Shepherdstown Speaks: Appalachian Storytelling

The second Tuesday of each month will bring together the campus and Shepherdstown community as one university professor starts a live storytelling concert series that encompasses Appalachia and guests from across the United States.

“There is a misconception that professional storytelling is reading a book to preschoolers at a library, and that’s not storytelling at all. That’s storybook reading,” said Adam Booth, Appalachian and folklore professor who created the series.

“Speak: Shepherdstown Story Series” will feature storytellers from around the country in concert for adult audiences with mature children allowed. The Community Club War Memorial Building will host the storyteller series at 7:30 p.m., located near the Shepherdstown library.

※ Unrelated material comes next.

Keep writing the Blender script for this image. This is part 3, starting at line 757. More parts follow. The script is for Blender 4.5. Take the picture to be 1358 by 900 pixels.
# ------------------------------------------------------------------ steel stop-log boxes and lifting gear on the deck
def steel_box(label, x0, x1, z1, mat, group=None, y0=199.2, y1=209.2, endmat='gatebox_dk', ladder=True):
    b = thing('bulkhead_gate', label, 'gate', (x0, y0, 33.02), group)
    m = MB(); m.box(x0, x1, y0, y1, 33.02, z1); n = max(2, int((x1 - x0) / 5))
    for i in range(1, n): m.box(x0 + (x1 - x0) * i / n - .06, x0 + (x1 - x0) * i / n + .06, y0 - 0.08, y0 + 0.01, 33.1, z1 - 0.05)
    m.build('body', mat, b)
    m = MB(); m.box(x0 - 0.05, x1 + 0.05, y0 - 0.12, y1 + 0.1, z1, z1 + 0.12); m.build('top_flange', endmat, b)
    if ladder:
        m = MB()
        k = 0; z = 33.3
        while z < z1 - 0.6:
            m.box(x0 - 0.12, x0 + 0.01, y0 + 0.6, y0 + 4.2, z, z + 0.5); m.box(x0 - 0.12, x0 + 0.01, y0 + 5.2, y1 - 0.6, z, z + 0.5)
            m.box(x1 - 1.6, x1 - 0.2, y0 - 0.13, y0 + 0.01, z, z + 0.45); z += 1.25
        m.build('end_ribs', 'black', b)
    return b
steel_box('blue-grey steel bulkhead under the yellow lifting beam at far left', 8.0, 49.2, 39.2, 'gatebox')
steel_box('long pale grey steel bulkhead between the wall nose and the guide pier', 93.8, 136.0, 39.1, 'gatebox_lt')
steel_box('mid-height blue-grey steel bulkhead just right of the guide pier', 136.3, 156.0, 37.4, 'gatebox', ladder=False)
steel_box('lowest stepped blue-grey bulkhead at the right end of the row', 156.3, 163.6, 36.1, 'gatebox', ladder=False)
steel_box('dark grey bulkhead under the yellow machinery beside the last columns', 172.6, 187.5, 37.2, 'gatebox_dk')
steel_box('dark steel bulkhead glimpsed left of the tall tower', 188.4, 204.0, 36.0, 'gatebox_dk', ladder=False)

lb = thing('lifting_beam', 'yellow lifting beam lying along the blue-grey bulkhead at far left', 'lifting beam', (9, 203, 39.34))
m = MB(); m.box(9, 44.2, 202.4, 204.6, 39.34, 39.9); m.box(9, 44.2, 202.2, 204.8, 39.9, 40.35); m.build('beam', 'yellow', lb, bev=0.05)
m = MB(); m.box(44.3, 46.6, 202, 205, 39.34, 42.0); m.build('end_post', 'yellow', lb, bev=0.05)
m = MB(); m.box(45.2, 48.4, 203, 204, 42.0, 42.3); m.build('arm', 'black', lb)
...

“We are trying to work against the idea that Appalachian storytelling is a Eurocentric, white Anglo-Saxon protestant-based storytelling that got trapped in the mountains 300 years ago. That’s an old concept and it is very, very narrow,” Booth said.

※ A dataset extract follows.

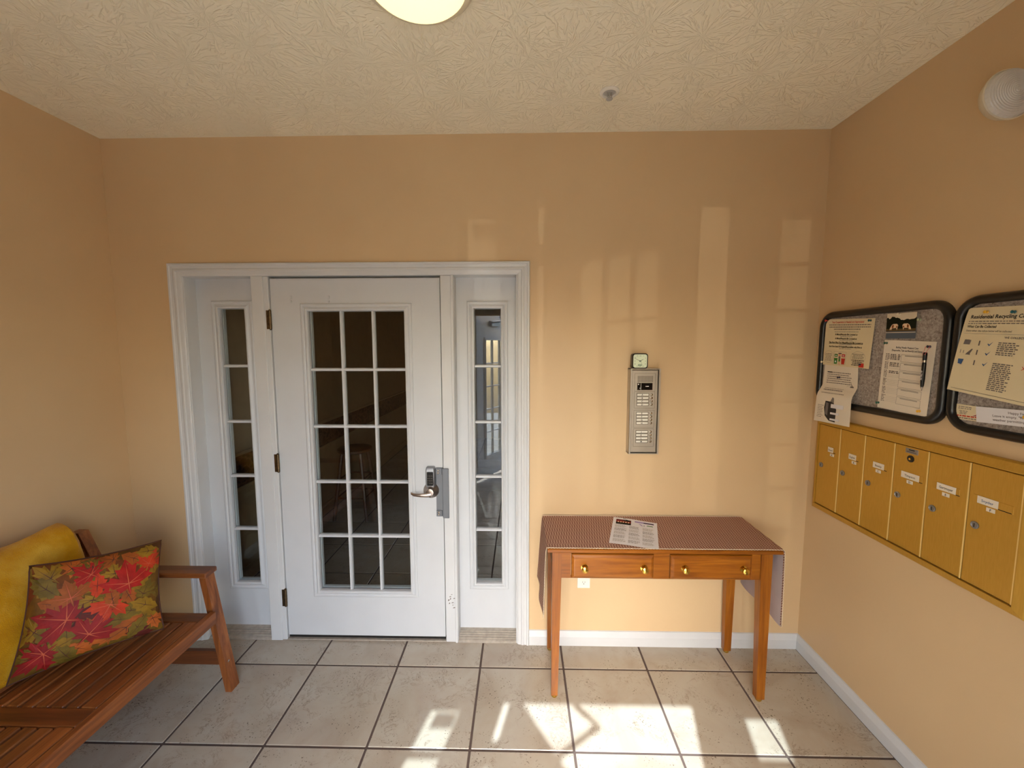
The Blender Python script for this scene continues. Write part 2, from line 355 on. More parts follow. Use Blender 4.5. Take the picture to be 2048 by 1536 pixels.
# floor: grout bed with every tile its own raised slab
T, TX, TY = 0.43905, 0.4588, -0.1806
YH, XH0, XH1 = 5.2, -1.76, 0.95
floor = struct(MB().box(XL-0.1, XR+0.1, YO, YH, -0.06, -0.003), 'floor', 'grout', 'beige ceramic tile floor with dark grout lines', 'floor')
def tiles(x0, x1, y0, y1):
    g = 0.0050
    for j in range(-6, 14):
        for i in range(-6, 5):
            ax, bx = TX+i*T+g, TX+(i+1)*T-g; ay, by = TY+(j-1)*T+g, TY+j*T-g
            ax, bx, ay, by = max(ax, x0), min(bx, x1), max(ay, y0), min(by, y1)
            if bx-ax < 0.012 or by-ay < 0.012: continue
            c = ((ax+bx)/2, (ay+by)/2, -0.003)
            MB().box(ax, bx, ay, by, -0.005, 0.0, 0.0018).obj('tile', 'tile', floor, loc=c)
tiles(XL, XR, YO, 0.0); tiles(XH0, XH1, WT, YH); tiles(-1.595, 0.232, 0.0, WT)
# exterior ground
struct(MB().box(-9, 9, -8.0, YO, -0.30, -0.02), 'ground', 'concrete', 'pale concrete walk outside the entrance', 'ground')

# ------------------------------------------------------------------ white entrance unit in the back wall
def casing(xo0, xo1, ztop, yface, sgn, name, label):
    """fluted door casing; yface = wall face, sgn = direction it stands proud of"""
    root = empty(name, ((xo0+xo1)/2, yface, 0), label, 'door trim', None, 'structure')
    prof = [(0, 0), (0, 0.012), (0.004, 0.019), (0.012, 0.019), (0.016, 0.015), (0.028, 0.013), (0.034, 0.016), (0.042, 0.016), (0.046, 0.012), (0.058, 0.010), (0.064, 0.008), (0.068, 0.0045), (0.068, 0)]
    Y = lambda p: yface+sgn*p
    MB().sweep([[(xo0+u, Y(p), 0) for u, p in prof], [(xo0+u, Y(p), ztop-u) for u, p in prof]], False).obj('casing_leg', 'white_trim', root)
    MB().sweep([[(xo0+u, Y(p), ztop-u) for u, p in prof], [(xo1-u, Y(p), ztop-u) for u, p in prof]], False).obj('casing_head', 'white_trim', root)
    MB().sweep([[(xo1-u, Y(p), ztop-u) for u, p in prof], [(xo1-u, Y(p), 0) for u, p in prof]], False).obj('casing_leg', 'white_trim', root)
    return root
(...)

The concert series began on Oct. 8 and will continue until May. According to Booth, for the first event, there were almost 40 people present.

“Starting in November, I am going to pair with a local organization so that 10 percent of ticket sales go to that organization,” Booth said. He stated there were a number of community-oriented groups he would like to partner with, such as the Friends of the Library and the Shepherdstown Day Care Center.

On Nov. 12, “Speak” will host Ellouise Schoettler of Maryland. She will present “Finding Gus,” a family genealogical story that uncovers the life of her grandfather, a football hero coached under John Heisman at Clemson University.

Slash Coleman will come from New York City on Dec. 10 as host for the series. He is known for his PBS special “The Neon Man and Me” and also published his first book titled, “The Bohemian Love Diaries.”

In January, an origami and junk artist named Megan Hicks will be coming from Philadelphia. Hicks receives attention for her fairytales and retold fairytales, such as reworking a groundhog into a classic fable every Ground Hog Day.

The idea for the “Speak” series originated from Booth’s multi-award-winning career as a traveling professional storyteller. He intertwined the campus and Shepherdstown community with the craft of storytellers across the world.

Booth has been a professor of Shepherd University since 2006. He currently teaches Appalachian storytelling and folklore, although for the past seven years he has taught mostly music courses. Booth grew up with storytellers and said he didn’t think about it as a treasury being deposited into his life until he came to Shepherd.

“Stories are for human beings and I really like that philosophy,” said Booth, referring to a quote from the late storyteller Jackie Torrence.